Friday, November 15, 2019

Interior Life challenges

Although God does not demand perfection of us in order to work in us and through us, the Christian Life Is impossible without an interior life. The Christian interior life has prayer as its centerpiece. Thinking the right thoughts, performing the right acts, being liturgically correct accurate, working for justice, all have prayer as a prerequisite. These acts are hollow without it, at least as far as being meritorious. It is like trying to use an electric blender while unplugged.

This is, in fact, true of everything we do. all must be done in the context of a loving, trusting, and attentive relationship with God. And not just saying prayers, but being in prayer. This is where practicing the presence of God comes in.

It is so hard to be “in prayer” when concentrating on temporal matters, especially those things that have no religious context or content. I work at a seminary and I still find it hard to be attentive to my participation in God's activities in my work. Maybe I shouldn't worry about it, but I do. So much in life is not drenched in prayer. What would my personal, familial, and professional life be like if I had done all the “good” things “in the Spirit. In the Lord.”

“Where two or three are gathered....” Yes, but if I don't have my antennae up, I am not receiving the signal that will help animate The Presence in the here and now.

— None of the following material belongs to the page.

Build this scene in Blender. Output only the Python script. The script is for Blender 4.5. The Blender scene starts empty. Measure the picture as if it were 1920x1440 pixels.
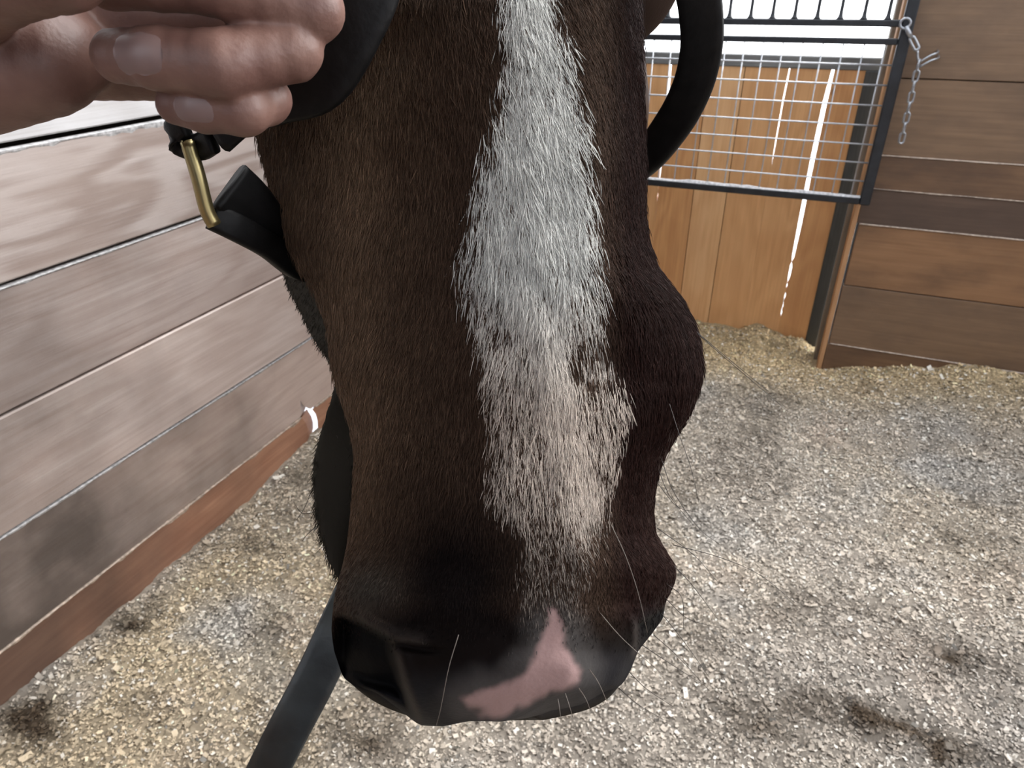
import bpy, bmesh, math, random
import numpy as np
from mathutils import Matrix, Vector

random.seed(7)
rng = np.random.default_rng(7)
SC = bpy.context.scene
COL = SC.collection

# ------------------------------------------------------------------ camera
H_EYE = 1.30
FPX = 1310.0


def _n(v):
    v = np.asarray(v, float)
    return v / np.linalg.norm(v)


_Y = _n([625, -733, FPX])              # direction of the left wall boards, in camera axes
_Zd = _n([43, 2150, FPX])              # straight down, in camera axes
_Zd = _n(_Zd - _Y * np.dot(_Y, _Zd))
_Z = -_Zd
_X = np.cross(_Y, _Z)
CM = np.stack([_X, _Y, _Z])            # world = CM @ (right, down, forward)

cam_data = bpy.data.cameras.new('camera')
cam_data.sensor_fit = 'HORIZONTAL'
cam_data.sensor_width = 36.0
cam_data.lens = 36.0 * FPX / 1920.0
cam_data.clip_start = 0.01
cam_data.clip_end = 60
cam_data.dof.use_dof = True
cam_data.dof.focus_distance = 0.34
cam_data.dof.aperture_fstop = 26.0
cam = bpy.data.objects.new('camera', cam_data)
COL.objects.link(cam)
R = np.stack([CM[:, 0], -CM[:, 1], -CM[:, 2]], axis=1)
cam.matrix_world = Matrix.Translation((0, 0, H_EYE)) @ Matrix(R.tolist()).to_4x4()
SC.camera = cam

# ------------------------------------------------------------------ world: hazy daylight, sun side beyond the stall door
world = bpy.data.worlds.new('daylight')
SC.world = world
world.use_nodes = True
wn, wl = world.node_tree.nodes, world.node_tree.links
wn.clear()
w_out = wn.new('ShaderNodeOutputWorld')
w_bg = wn.new('ShaderNodeBackground')
w_tc = wn.new('ShaderNodeTexCoord')
w_dot = wn.new('ShaderNodeVectorMath'); w_dot.operation = 'DOT_PRODUCT'
w_dot.inputs[1].default_value = tuple(_n([0.50, 0.70, 0.50]))
w_max = wn.new('ShaderNodeMath'); w_max.operation = 'MAXIMUM'; w_max.inputs[1].default_value = 0.0
w_pow = wn.new('ShaderNodeMath'); w_pow.operation = 'POWER'; w_pow.inputs[1].default_value = 3.0
w_mix = wn.new('ShaderNodeMix'); w_mix.data_type = 'RGBA'
w_mix.inputs[6].default_value = (0.90, 0.97, 1.08, 1)
w_mix.inputs[7].default_value = (6.0, 6.05, 6.1, 1)
wl.new(w_tc.outputs['Generated'], w_dot.inputs[0])
wl.new(w_dot.outputs['Value'], w_max.inputs[0])
wl.new(w_max.outputs[0], w_pow.inputs[0])
wl.new(w_pow.outputs[0], w_mix.inputs[0])
wl.new(w_mix.outputs[2], w_bg.inputs['Color'])
wl.new(w_bg.outputs[0], w_out.inputs['Surface'])
w_bg.inputs['Strength'].default_value = 1.0

SC.view_settings.view_transform = 'Standard'
SC.view_settings.look = 'None'
SC.view_settings.gamma = 1.0
SC.view_settings.use_curve_mapping = False
SC.view_settings.exposure = 0.92
SC.cycles.use_adaptive_sampling = True
SC.cycles.adaptive_threshold = 0.10
SC.cycles.adaptive_min_samples = 16
SC.cycles.use_denoising = True
SC.cycles.max_bounces = 4
SC.cycles.diffuse_bounces = 2
SC.cycles.glossy_bounces = 2
SC.cycles.transmission_bounces = 1


# ------------------------------------------------------------------ helpers
def cam_xyz(px, row, D):
    """metric point in camera axes (right, down, forward)"""
    px, row, D = np.broadcast_arrays(np.asarray(px, float), np.asarray(row, float), np.asarray(D, float))
    return np.stack([(px - 960) / FPX * D, (row - 720) / FPX * D, D], axis=-1)


def to_world(c):
    w = np.asarray(c, float) @ CM.T
    w = w.copy()
    w[..., 2] += H_EYE
    return w


def W(px, row, D):
    return to_world(cam_xyz(px, row, D))


def tag(o, label=None, cat=None, group=None, kind=None):
    if label: o['label'] = label
    if cat: o['category'] = cat
    if group: o['group'] = group
    if kind: o['kind'] = kind
    return o


def link(o, parent=None):
    COL.objects.link(o)
    if parent is not None:
        o.parent = parent
    return o


def empty(name, loc=(0, 0, 0)):
    e = bpy.data.objects.new(name, None)
    e.location = loc
    e.empty_display_size = 0.05
    return link(e)


def mesh_obj(name, verts, faces, mat=None, parent=None, smooth=False):
    me = bpy.data.meshes.new(name)
    verts = np.asarray(verts, float)
    if parent is not None:
        verts = verts - np.array(parent.location)
    if isinstance(faces, np.ndarray):
        faces = faces.tolist()
    me.from_pydata(verts.tolist(), [], faces)
    me.validate()
    if mat: me.materials.append(mat)
    if smooth:
        me.polygons.foreach_set('use_smooth', [True] * len(me.polygons))
    me.update()
    o = bpy.data.objects.new(name, me)
    return link(o, parent)


def box_obj(name, lo, hi, mat, parent=None, bevel=0.003):
    """chamfered box between two corners, with its origin at the box centre"""
    lo, hi = np.array(lo, float), np.array(hi, float)
    c, s = (lo + hi) / 2, hi - lo
    bm = bmesh.new()
    bmesh.ops.create_cube(bm, size=1.0)
    bmesh.ops.scale(bm, vec=s.tolist(), verts=bm.verts)
    if bevel:
        bmesh.ops.bevel(bm, geom=bm.edges[:], offset=min(bevel, 0.45 * s.min()), segments=1, affect='EDGES')
    me = bpy.data.meshes.new(name)
    bm.to_mesh(me); bm.free()
    me.materials.append(mat)
    o = bpy.data.objects.new(name, me)
    link(o, parent)
    o.location = Vector(c.tolist()) - (parent.location if parent else Vector())
    return o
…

It is pretty obvious to me when I am “on”. There is a richness and a peace that envelops the situation. I am not a calm person. Like so many people seem to be, I am haunted by worry, if not anxiety. I often don’t feel like I am doing the right thing, that I am pleasing to God without remainder.

All of this I believe is a sign that I am not cultivating well an interior life a prayer. After all this time, I am still an amateur, a beginner in the interior life. I need to learn to be in prayer without doing. I need exterior and interior silence and quiet.

Come Holy Spirit, fill my heart. Lead me deeper into prayer. Help me be with you and get to know you in my here and now.